◆ Data shown ◆

-----

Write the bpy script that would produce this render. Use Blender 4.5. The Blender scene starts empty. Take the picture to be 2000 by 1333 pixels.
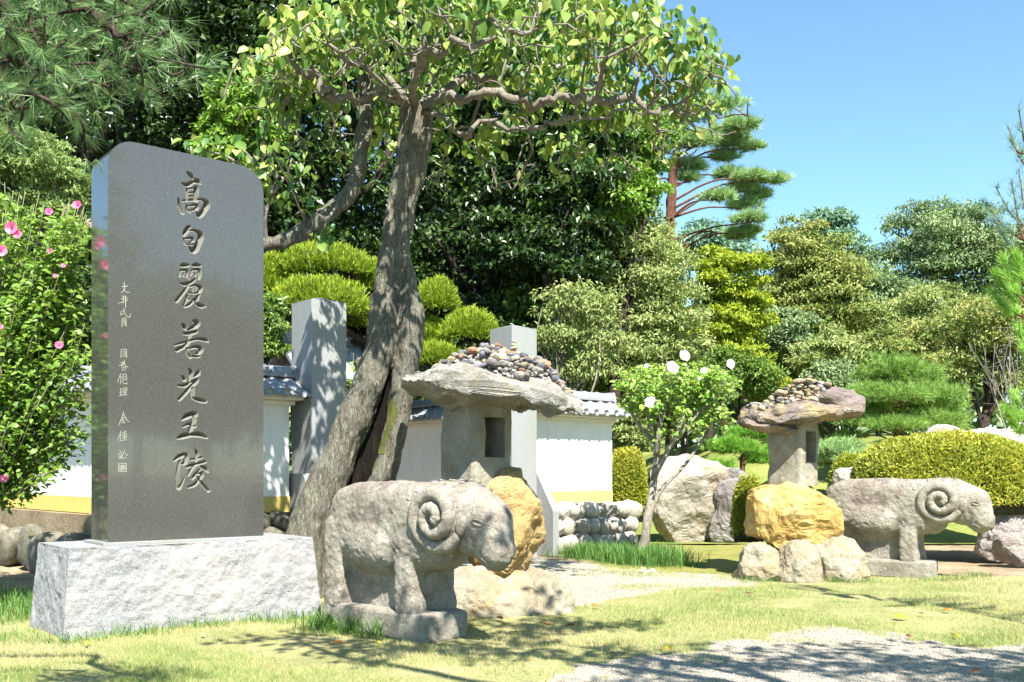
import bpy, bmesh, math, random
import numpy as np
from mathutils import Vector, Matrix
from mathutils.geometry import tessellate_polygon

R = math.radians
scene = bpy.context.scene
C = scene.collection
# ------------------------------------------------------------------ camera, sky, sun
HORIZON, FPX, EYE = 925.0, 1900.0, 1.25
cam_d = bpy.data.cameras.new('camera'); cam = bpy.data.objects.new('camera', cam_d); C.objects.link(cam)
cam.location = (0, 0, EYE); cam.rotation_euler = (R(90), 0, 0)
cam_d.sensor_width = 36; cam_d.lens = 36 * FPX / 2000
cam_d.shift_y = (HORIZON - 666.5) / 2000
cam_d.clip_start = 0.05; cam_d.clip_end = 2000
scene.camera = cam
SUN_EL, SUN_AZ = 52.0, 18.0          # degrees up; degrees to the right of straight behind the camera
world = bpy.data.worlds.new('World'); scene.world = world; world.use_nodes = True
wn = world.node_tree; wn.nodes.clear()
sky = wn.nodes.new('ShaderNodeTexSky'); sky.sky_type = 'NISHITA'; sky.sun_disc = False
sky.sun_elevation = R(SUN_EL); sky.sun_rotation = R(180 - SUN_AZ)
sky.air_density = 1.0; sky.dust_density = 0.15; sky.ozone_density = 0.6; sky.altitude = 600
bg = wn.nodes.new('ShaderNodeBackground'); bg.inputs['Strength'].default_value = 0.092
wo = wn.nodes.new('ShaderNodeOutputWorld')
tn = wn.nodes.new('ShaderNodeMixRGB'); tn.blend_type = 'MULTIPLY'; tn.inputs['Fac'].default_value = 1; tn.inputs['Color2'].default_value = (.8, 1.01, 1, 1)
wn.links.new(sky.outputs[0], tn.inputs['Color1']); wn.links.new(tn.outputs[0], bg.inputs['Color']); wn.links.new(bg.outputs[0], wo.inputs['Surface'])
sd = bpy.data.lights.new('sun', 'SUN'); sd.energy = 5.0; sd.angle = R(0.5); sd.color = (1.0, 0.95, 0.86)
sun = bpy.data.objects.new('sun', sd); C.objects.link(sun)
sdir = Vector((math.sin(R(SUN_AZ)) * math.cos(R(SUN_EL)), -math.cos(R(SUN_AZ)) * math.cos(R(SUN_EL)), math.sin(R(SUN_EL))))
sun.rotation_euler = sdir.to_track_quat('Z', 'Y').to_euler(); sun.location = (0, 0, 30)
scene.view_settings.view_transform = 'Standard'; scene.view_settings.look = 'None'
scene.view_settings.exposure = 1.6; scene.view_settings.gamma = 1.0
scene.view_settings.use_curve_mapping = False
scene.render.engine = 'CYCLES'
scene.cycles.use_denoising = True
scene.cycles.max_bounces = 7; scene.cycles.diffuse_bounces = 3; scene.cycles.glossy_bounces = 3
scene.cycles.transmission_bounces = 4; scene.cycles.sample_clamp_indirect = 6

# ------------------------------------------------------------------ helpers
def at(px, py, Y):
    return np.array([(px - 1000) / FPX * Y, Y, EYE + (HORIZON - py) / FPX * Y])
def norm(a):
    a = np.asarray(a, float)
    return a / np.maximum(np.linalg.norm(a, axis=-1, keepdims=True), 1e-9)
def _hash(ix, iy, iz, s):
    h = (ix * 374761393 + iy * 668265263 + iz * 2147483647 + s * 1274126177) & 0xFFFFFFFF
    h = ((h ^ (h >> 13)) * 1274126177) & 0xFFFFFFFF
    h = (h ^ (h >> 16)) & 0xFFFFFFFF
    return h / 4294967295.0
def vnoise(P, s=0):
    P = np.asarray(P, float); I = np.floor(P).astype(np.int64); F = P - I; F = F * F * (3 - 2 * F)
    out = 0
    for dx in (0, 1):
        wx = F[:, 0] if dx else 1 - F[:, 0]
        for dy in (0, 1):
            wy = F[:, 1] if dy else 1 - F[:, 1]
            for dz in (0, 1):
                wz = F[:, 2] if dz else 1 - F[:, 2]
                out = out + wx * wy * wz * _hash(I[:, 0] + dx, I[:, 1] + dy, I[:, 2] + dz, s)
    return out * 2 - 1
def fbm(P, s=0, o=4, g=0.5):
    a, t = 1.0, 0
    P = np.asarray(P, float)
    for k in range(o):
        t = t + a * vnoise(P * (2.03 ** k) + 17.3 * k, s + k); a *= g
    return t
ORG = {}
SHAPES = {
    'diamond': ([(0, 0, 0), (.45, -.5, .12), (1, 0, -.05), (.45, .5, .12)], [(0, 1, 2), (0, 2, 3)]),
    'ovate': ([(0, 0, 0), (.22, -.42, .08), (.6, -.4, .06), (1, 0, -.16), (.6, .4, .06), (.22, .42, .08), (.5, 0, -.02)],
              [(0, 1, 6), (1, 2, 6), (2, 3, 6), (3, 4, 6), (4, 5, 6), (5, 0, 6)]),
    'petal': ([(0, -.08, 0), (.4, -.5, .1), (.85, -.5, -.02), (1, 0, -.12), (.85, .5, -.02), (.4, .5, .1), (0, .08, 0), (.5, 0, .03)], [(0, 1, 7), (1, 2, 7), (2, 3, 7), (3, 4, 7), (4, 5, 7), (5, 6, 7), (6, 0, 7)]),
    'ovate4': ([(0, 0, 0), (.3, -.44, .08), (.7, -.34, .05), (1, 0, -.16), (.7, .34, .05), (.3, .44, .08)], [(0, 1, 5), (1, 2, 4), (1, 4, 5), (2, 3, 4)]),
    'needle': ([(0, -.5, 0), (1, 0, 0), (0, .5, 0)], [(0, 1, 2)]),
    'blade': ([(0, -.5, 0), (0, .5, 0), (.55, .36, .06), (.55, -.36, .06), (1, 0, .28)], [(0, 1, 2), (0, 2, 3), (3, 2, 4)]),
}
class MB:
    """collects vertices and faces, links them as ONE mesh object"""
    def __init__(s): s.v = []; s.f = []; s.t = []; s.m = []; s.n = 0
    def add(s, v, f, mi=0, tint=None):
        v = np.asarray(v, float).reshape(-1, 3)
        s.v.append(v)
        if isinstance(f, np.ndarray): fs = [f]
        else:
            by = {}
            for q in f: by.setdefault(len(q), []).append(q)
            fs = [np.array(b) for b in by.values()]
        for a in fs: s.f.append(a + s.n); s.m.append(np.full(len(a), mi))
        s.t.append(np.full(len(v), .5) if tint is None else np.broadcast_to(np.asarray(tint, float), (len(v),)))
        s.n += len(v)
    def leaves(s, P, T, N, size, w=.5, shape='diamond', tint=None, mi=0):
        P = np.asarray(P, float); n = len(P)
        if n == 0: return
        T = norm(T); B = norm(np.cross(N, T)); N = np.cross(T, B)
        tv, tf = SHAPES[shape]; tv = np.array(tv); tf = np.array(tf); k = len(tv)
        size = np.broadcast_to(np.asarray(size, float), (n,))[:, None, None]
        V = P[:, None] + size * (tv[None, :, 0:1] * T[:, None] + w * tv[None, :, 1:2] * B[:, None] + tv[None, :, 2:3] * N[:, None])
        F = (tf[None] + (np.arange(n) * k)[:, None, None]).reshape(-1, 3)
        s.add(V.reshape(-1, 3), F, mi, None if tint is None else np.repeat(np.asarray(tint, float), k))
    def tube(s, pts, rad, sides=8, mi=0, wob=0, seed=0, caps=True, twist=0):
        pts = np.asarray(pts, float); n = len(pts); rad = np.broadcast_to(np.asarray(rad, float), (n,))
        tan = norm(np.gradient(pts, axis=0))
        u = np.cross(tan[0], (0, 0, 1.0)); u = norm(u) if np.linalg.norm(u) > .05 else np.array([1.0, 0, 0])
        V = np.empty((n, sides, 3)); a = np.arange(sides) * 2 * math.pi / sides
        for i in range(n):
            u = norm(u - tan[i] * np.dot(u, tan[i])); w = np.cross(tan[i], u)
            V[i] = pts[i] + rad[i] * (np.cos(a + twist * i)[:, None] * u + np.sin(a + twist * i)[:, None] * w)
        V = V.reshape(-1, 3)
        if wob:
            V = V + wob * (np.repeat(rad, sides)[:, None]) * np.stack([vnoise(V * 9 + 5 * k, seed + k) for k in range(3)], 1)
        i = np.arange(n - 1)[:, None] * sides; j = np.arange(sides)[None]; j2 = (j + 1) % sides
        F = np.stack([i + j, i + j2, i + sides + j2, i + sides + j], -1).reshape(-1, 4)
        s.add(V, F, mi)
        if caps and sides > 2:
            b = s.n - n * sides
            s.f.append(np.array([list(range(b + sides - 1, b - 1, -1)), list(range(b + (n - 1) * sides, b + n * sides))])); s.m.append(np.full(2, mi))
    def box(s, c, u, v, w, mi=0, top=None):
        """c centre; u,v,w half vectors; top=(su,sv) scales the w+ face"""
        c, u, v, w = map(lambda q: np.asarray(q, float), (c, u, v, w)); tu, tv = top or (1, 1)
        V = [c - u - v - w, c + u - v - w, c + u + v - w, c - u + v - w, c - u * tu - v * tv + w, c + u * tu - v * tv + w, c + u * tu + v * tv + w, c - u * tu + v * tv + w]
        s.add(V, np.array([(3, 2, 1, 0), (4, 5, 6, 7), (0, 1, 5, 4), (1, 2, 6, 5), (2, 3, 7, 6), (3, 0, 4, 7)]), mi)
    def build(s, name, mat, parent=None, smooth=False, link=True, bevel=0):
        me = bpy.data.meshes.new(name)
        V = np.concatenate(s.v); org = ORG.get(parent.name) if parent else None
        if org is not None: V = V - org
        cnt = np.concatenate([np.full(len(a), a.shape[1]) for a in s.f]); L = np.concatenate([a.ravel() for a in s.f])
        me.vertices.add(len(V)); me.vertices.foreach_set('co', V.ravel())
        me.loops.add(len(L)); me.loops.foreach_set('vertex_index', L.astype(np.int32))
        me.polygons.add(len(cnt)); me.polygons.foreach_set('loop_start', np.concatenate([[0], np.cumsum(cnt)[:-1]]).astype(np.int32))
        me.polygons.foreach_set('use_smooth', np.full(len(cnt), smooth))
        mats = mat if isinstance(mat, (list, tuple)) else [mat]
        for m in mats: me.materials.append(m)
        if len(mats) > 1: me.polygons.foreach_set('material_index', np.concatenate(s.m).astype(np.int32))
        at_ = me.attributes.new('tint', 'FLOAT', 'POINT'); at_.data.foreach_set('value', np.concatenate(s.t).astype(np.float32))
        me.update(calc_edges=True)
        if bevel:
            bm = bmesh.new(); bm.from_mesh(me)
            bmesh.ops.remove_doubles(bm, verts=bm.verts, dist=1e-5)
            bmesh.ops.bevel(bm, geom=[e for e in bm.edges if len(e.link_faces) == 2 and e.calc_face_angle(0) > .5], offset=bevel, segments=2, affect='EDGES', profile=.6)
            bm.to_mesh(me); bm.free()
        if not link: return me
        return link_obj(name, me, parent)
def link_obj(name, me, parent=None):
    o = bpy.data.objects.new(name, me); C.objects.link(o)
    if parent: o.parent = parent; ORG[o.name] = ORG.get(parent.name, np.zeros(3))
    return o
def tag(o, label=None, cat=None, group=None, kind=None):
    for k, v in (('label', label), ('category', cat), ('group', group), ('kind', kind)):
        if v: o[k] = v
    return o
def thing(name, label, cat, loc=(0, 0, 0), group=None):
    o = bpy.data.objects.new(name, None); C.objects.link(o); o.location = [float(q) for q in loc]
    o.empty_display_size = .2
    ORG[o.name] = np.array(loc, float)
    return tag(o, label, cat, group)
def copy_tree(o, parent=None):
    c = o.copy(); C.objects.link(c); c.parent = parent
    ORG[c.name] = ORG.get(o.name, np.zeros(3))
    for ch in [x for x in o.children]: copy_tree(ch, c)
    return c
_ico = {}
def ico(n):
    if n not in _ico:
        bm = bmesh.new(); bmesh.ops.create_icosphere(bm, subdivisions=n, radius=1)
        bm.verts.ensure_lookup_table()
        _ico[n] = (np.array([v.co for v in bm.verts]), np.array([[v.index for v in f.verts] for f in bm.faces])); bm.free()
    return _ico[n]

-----

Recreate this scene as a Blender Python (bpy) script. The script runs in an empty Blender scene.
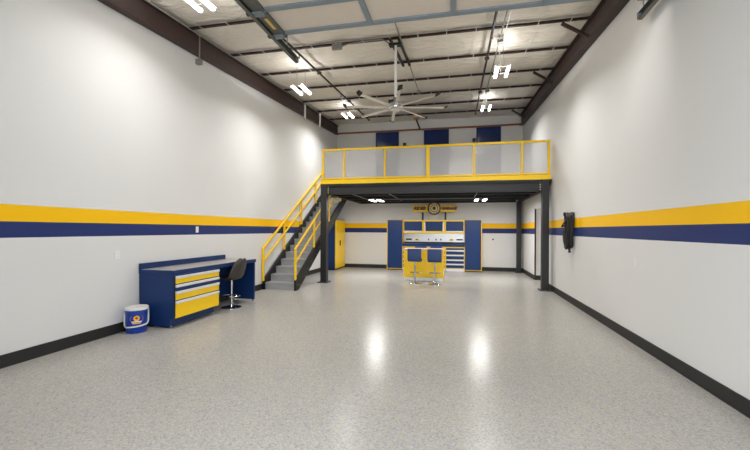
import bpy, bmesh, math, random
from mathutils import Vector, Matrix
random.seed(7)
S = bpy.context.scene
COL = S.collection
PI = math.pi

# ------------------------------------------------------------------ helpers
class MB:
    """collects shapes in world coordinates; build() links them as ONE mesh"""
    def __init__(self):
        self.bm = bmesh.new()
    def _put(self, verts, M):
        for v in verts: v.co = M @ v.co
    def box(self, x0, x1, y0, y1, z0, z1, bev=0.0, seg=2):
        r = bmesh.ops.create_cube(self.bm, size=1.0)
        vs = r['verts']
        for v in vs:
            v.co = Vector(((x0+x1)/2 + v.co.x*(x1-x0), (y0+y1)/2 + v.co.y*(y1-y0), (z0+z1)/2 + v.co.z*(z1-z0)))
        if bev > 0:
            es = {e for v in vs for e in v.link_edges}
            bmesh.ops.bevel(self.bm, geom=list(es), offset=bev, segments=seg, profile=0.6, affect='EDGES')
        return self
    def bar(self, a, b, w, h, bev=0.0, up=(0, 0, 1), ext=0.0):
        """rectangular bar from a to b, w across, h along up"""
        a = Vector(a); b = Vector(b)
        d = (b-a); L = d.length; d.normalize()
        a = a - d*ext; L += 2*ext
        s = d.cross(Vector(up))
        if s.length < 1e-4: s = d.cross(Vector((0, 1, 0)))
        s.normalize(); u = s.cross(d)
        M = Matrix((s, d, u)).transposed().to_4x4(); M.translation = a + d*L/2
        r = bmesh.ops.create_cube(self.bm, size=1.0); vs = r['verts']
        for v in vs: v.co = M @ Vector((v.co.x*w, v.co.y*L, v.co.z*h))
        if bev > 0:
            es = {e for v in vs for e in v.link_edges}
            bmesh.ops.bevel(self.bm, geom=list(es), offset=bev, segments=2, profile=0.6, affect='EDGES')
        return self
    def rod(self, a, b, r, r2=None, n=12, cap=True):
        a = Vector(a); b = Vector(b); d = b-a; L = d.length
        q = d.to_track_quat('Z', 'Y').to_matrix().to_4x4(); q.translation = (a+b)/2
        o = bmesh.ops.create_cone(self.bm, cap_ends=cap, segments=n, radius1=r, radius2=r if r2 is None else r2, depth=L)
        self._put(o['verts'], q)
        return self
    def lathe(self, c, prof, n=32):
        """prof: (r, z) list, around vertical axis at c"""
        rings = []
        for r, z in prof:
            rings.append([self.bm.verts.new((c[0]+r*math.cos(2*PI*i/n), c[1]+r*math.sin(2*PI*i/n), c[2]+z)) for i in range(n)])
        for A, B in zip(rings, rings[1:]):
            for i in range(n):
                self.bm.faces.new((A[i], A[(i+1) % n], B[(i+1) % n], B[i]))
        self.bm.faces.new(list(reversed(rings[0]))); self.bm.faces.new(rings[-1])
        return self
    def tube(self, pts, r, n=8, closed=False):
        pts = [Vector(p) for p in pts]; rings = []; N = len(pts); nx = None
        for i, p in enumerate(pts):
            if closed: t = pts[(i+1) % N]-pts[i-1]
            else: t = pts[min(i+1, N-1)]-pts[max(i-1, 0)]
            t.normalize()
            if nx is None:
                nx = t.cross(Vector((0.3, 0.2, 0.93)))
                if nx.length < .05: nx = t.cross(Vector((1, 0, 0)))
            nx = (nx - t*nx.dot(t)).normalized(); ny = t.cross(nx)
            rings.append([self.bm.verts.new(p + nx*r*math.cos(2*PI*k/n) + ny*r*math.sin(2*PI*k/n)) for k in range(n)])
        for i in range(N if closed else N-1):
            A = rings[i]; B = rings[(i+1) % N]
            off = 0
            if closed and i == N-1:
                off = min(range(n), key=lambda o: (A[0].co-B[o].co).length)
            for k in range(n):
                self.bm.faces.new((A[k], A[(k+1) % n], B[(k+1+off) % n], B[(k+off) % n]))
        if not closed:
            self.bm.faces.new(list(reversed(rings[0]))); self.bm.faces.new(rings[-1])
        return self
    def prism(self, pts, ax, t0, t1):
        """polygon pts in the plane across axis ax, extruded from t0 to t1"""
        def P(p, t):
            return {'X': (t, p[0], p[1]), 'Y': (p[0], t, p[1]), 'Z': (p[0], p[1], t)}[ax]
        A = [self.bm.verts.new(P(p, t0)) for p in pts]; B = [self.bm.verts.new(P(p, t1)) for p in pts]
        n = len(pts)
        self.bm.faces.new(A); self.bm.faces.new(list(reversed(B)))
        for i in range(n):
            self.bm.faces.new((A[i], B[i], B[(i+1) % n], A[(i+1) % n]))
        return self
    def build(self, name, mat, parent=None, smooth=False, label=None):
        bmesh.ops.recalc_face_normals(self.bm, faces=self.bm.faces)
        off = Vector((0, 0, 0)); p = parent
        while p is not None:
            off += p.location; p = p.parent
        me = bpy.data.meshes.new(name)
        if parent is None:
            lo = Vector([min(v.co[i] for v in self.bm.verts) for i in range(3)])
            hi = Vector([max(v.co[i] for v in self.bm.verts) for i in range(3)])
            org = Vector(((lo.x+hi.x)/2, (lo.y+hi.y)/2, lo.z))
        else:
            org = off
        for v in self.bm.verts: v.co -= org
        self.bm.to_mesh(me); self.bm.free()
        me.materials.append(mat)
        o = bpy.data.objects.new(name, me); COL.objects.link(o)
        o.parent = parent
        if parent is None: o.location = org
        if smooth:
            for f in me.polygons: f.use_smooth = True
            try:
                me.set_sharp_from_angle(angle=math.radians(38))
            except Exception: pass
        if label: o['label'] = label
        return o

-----

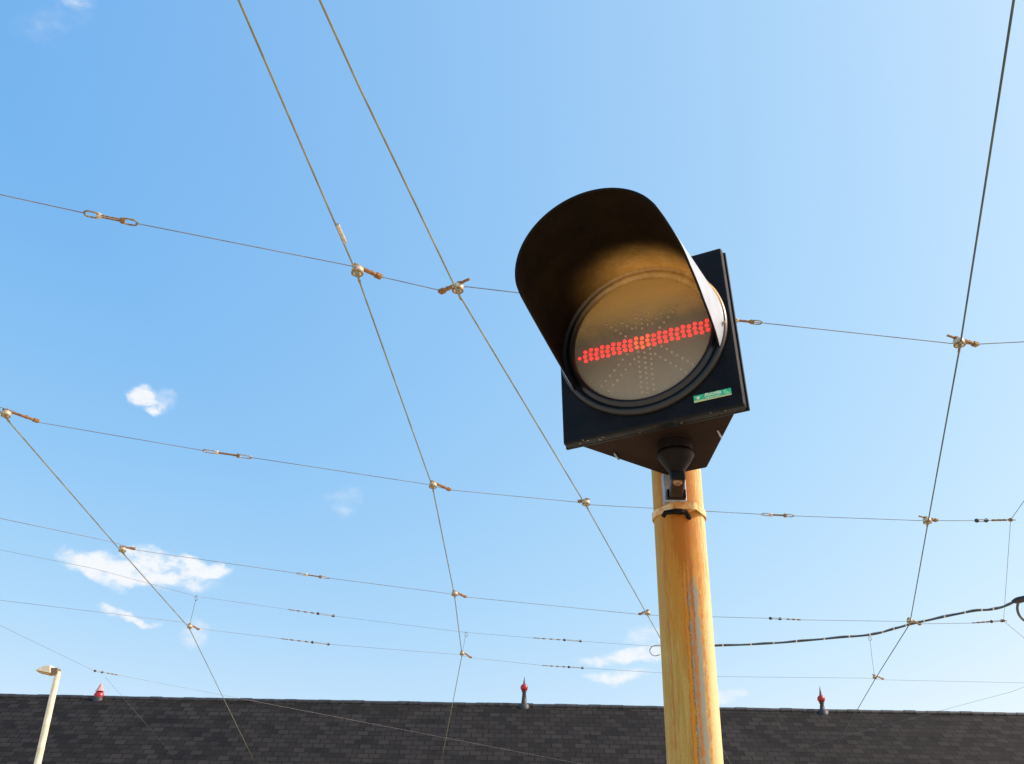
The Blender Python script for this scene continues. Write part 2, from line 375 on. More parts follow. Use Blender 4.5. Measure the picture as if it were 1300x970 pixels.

-----

◆ Aim ◆
For the material above, give again only the lines starting at the line that contains "Write the bpy" and ending at the line that contains "from mathutils.geometry import". Pictures do not belong in the copy.

◆ Solution to this problem ◆
Write the bpy script that would produce this render. Use Blender 4.5. The Blender scene starts empty. Take the picture to be 2000 by 1333 pixels.
import bpy, bmesh, math, random
import numpy as np
from mathutils import Vector, Matrix
from mathutils.geometry import tessellate_polygon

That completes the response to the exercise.